» Written exercise
Find how many lines of the listing include the string "script", and report only that figure.
── Given data ──
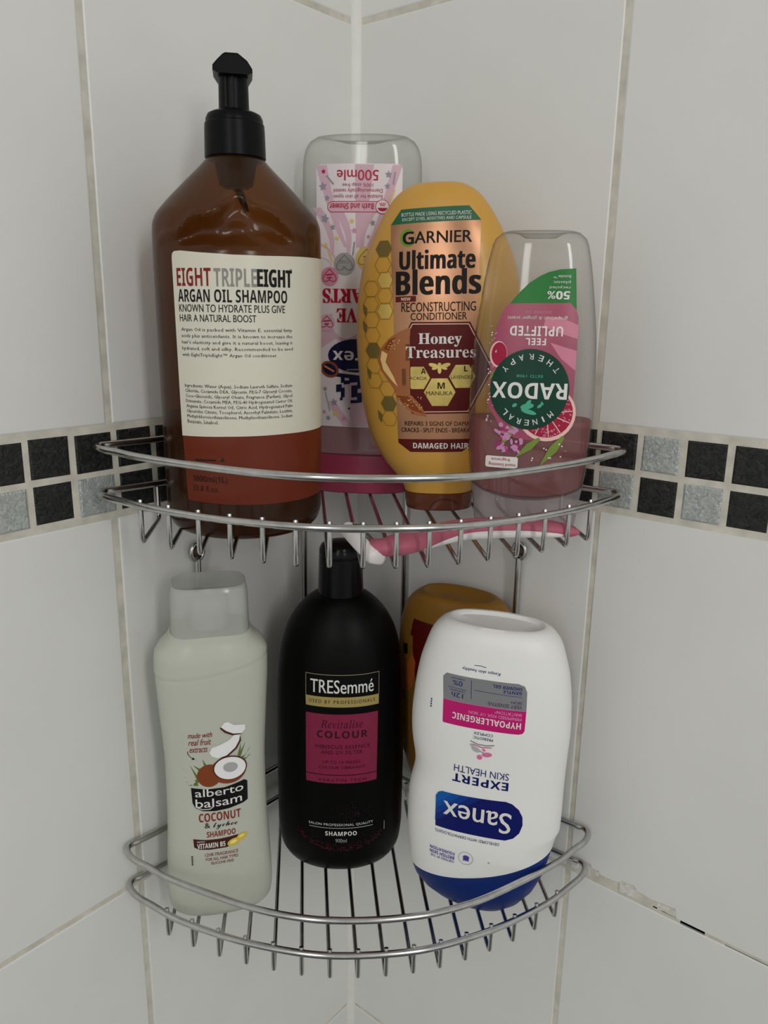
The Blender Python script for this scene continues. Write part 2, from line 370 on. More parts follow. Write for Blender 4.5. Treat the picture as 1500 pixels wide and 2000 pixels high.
def shell(name, rings, mat, parent, seg=96, warp=None, cap0=True, cap1=True, sharp=38, lab=None, off=(0, 0)):
    V = []; Fc = []
    for (z, a, b, n) in rings:
        for k in range(seg):
            t = 2 * PI * k / seg; ct, st = math.cos(t), math.sin(t)
            p = [a * math.copysign(abs(ct) ** (2 / n), ct) + off[0], b * math.copysign(abs(st) ** (2 / n), st) + off[1], z]
            if warp: p = warp(*p)
            V.append([c / 1000 for c in p])
    for i in range(len(rings) - 1):
        for k in range(seg): Fc.append((i * seg + k, i * seg + (k + 1) % seg, (i + 1) * seg + (k + 1) % seg, (i + 1) * seg + k))
    if cap0: Fc.append(tuple(range(seg - 1, -1, -1)))
    if cap1: Fc.append(tuple((len(rings) - 1) * seg + k for k in range(seg)))
    o = mesh_from(name, V, Fc, mat, parent, smooth=True, sharp=sharp)
    if lab: o['label'] = lab
    return o
def scaled(rings, d): return [(z, max(a - d, .5), max(b - d, .5), n) for z, a, b, n in rings]

# ------------------------------------------------------------------ printed labels laid onto the bottle surfaces
CURVE = bpy.data.curves.new('lettering_source', 'FONT')
TXT = {}
def glyphs(s, bold, shear, spacing, res):
    key = (s, bold, shear, spacing, res)
    if key in TXT: return TXT[key]
    CURVE.body = s; CURVE.offset = bold; CURVE.shear = shear; CURVE.space_character = spacing; CURVE.resolution_u = res; CURVE.size = 1
    o = bpy.data.objects.new('lettering_source', CURVE); COL.objects.link(o)
    bpy.context.view_layer.update()
    me = bpy.data.meshes.new_from_object(o.evaluated_get(bpy.context.evaluated_depsgraph_get()))
    V = [(v.co.x, v.co.y) for v in me.vertices]; Fc = [tuple(p.vertices) for p in me.polygons]
    bpy.data.meshes.remove(me); bpy.data.objects.remove(o)
    TXT[key] = (V, Fc); return TXT[key]
class Label:
    def __init__(s, prof, arc=False, flip=False, round_=False, dx=0): s.p = prof; s.arc = arc; s.flip = flip; s.round = round_; s.items = []; s.dx = dx
    def poly(s, pts, mat, layer=0, grid=2.5):
        s.items.append(([(x, z) for x, z in pts], [tuple(range(len(pts)))], mat, layer, grid)); return s
    def text(s, body, x0, z0, x1, z1, mat, layer=3, bold=.0, shear=0, spacing=1, res=3, rot=0, slope=0, grid=None, warp=None, style=None):
        if style is None and bold >= .012: style = 'B'
        if style and style != 'R':      # bold, serif, italic and script letters of the built-in font stack
            up, lo, dg = {'B': (0x1D5D4, 0x1D5EE, 0x1D7EC), 'S': (0x1D400, 0x1D41A, 0x1D7CE), 'I': (0x1D434, 0x1D44E, None), 'C': (0x1D4D0, 0x1D4EA, None)}[style]
            body = ''.join(chr(up + ord(c) - 65) if 'A' <= c <= 'Z' else ('\u210e' if style == 'I' and c == 'h' else chr(lo + ord(c) - 97)) if 'a' <= c <= 'z' else chr(dg + ord(c) - 48) if dg and c.isdigit() else c for c in body)
            res = 2
        V, Fc = glyphs(body, 0, shear, spacing, res)
        xs = [v[0] for v in V]; ys = [v[1] for v in V]; ax, bx, ay, by = min(xs), max(xs), min(ys), max(ys)
        if z1 < z0: z0, z1 = z1, z0
        if x1 < x0: x0, x1 = x1, x0
        out = []
        for x, y in V:
            fx, fy = (x - ax) / (bx - ax), (y - ay) / max(by - ay, 1e-6)
            if s.flip: fx, fy = 1 - fx, 1 - fy
            if warp: fx, fy = warp(fx, fy)
            px, pz = x0 + fx * (x1 - x0), z0 + fy * (z1 - z0)
            if rot:
                cx, cz = (x0 + x1) / 2, (z0 + z1) / 2; c, q = math.cos(rot), math.sin(rot)
                px, pz = cx + (px - cx) * c - (pz - cz) * q, cz + (px - cx) * q + (pz - cz) * c
            out.append((px, pz + slope * (fx - .5) * (x1 - x0)))
        g_ = grid or (3.0 if (z1 - z0) > 3.5 else 0)
        if 0 < bold and (style in (None, 'R', 'S') or bold >= .04):   # heavier stroke: struck twice
            d = min(bold, .03) * abs(z1 - z0) * (.8 if style == 'B' else 1)
            s.items.append(([(x + d, z) for x, z in out], Fc, mat, layer, g_)); out = [(x - d, z) for x, z in out]
        s.items.append((out, Fc, mat, layer, g_)); return s
    def ell(s, x, z, rx, rz, mat, layer=1, ang=0, n=28, a0=0, a1=2 * PI, grid=2.5):
        c, q = math.cos(ang), math.sin(ang); full = abs(a1 - a0 - 2 * PI) < 1e-6
        pts = [(rx * math.cos(a0 + (a1 - a0) * k / (n if full else n - 1)), rz * math.sin(a0 + (a1 - a0) * k / (n if full else n - 1))) for k in range(n)]
        return s.poly([(x + u * c - v * q, z + u * q + v * c) for u, v in pts], mat, layer, grid)
    def ring(s, x, z, rx, rz, wd, mat, layer=2, n=36, a0=0, a1=2 * PI):
        for k in range(n):
            t0, t1 = a0 + (a1 - a0) * k / n, a0 + (a1 - a0) * (k + 1) / n
            s.poly([(x + rx * math.cos(t0), z + rz * math.sin(t0)), (x + rx * math.cos(t1), z + rz * math.sin(t1)),
                    (x + (rx - wd) * math.cos(t1), z + (rz - wd) * math.sin(t1)), (x + (rx - wd) * math.cos(t0), z + (rz - wd) * math.sin(t0))], mat, layer, 0)
        return s
    def star(s, x, z, r, mat, layer=2, ang=.3, n=5, inner=.48):
        return s.poly([(x + (r if k % 2 == 0 else r * inner) * math.sin(ang + PI * k / n), z + (r if k % 2 == 0 else r * inner) * math.cos(ang + PI * k / n)) for k in range(2 * n)], mat, layer, 0)
    def line(s, pts, wd, mat, layer=2, closed=False):
        n = len(pts)
        for i in range(n if closed else n - 1):
            (x0, z0), (x1, z1) = pts[i], pts[(i + 1) % n]; L = math.hypot(x1 - x0, z1 - z0) or 1; nx, nz = -(z1 - z0) / L * wd / 2, (x1 - x0) / L * wd / 2
            s.poly([(x0 + nx, z0 + nz), (x1 + nx, z1 + nz), (x1 - nx, z1 - nz), (x0 - nx, z0 - nz)], mat, layer, 2.5)
        return s
    def pt(s, x, z, eps):
        p = s.p; x += s.dx
        if s.round:
            a, b, n = p.at(z); t = x / a; P0 = Vector((a * math.sin(t), -b * math.cos(t), z)); N = Vector((math.sin(t), -math.cos(t), 0))
            return (P0 + N * eps) / 1000
        if s.arc:
            a = p.at(z)[0]; x = a * math.sin(max(-1.45, min(1.45, x / a)))
        y = p.front(x, z); h = .25
        dx = (p.front(x + h, z) - p.front(x - h, z)) / (2 * h); dz = (p.front(x, z + h) - p.front(x, z - h)) / (2 * h)
        N = Vector((dx, -1, dz)).normalized()
        return (Vector((x, y, z)) + N * eps) / 1000
    def flush(s, name, parent, lab=None, base=.12):
        # blocks of print that stand apart become parts of their own
        gap = 5.0 if name == 'lettering' else 14.0; bx = [(min(p[0] for p in it[0]), max(p[0] for p in it[0]), min(p[1] for p in it[0]), max(p[1] for p in it[0])) for it in s.items]
        grp = list(range(len(bx)))
        def root(i):
            while grp[i] != i: i = grp[i]
            return i
        for i in range(len(bx)):
            for j in range(i):
                a, b = bx[i], bx[j]
                if max(a[0] - b[1], b[0] - a[1], 0) <= gap and max(a[2] - b[3], b[2] - a[3], 0) <= gap: grp[root(i)] = root(j)
        ids = sorted({root(i) for i in range(len(bx))}); items = s.items; first = None
        for r in ids:
            o = s._emit(name, parent, lab, base, [items[i] for i in range(len(bx)) if root(i) == r]); first = first or o
        s.items = []
        return first
    def _emit(s, name, parent, lab, base, items):
        big = bmesh.new(); mats = []
        for (pts, faces, mat, layer, grid) in items:
            if mat not in mats: mats.append(mat)
            mi = mats.index(mat); bm = bmesh.new()
            vs = [bm.verts.new((x, z, 0)) for x, z in pts]
            for f in faces:
                try: bm.faces.new([vs[k] for k in f])
                except ValueError: pass
            if grid:
                bmesh.ops.triangulate(bm, faces=bm.faces[:])
                for ax in (0, 1):
                    lo, hi = min(v.co[ax] for v in bm.verts), max(v.co[ax] for v in bm.verts); st = grid if ax == 0 else grid * 2
                    k = int((hi - lo) / st)
                    for i in range(1, k + 1):
                        c = lo + (hi - lo) * i / (k + 1); no = (1, 0, 0) if ax == 0 else (0, 1, 0)
                        bmesh.ops.bisect_plane(bm, geom=bm.verts[:] + bm.edges[:] + bm.faces[:], dist=1e-5, plane_co=(c, c, 0), plane_no=no)
            mp = {}
            for v in bm.verts: mp[v] = big.verts.new(s.pt(v.co.x, v.co.y, base + layer * .1))
            for f in bm.faces:
                try: nf = big.faces.new([mp[v] for v in f.verts])
                except ValueError: continue
                nf.material_index = mi; nf.smooth = True
            bm.free()
        bmesh.ops.recalc_face_normals(big, faces=big.faces[:]) if False else None
        me = bpy.data.meshes.new(name); big.to_mesh(me); big.free()
        for m in mats: me.materials.append(m)
        o = link(name, me, parent)
        if lab: o['label'] = lab
        return o
def rrect(x0, z0, x1, z1, r, rs=None, n=6):
    rs = rs or (r, r, r, r); out = []       # corners: bl, br, tr, tl
    for (cx, cz, a, rr) in ((x0, z0, PI, rs[0]), (x1, z0, 1.5 * PI, rs[1]), (x1, z1, 0, rs[2]), (x0, z1, .5 * PI, rs[3])):
        sx = 1 if cx == x0 else -1; sz = 1 if cz == z0 else -1
        if rr <= 0: out.append((cx, cz)); continue
        for k in range(n + 1): t = a + PI / 2 * k / n; out.append((cx + sx * rr + rr * math.cos(t), cz + sz * rr + rr * math.sin(t)))
    return out
def ink(name, r, g, b, rough=.5, metal=0., k=1.75, coat=0.): return pm('ink_' + name, C(r, g, b, k), rough, metal, coat, spec=.22)
K_black = ink('black', 12, 11, 11, .5); K_white = ink('white', 196, 194, 190, .45); K_red = ink('red', 150, 22, 45); K_navy = ink('navy', 18, 22, 58); K_grey = ink('grey', 120, 120, 122)
K_brown = ink('brown', 92, 32, 24); K_cream = ink('cream', 188, 184, 168, .4)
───
» Written response
2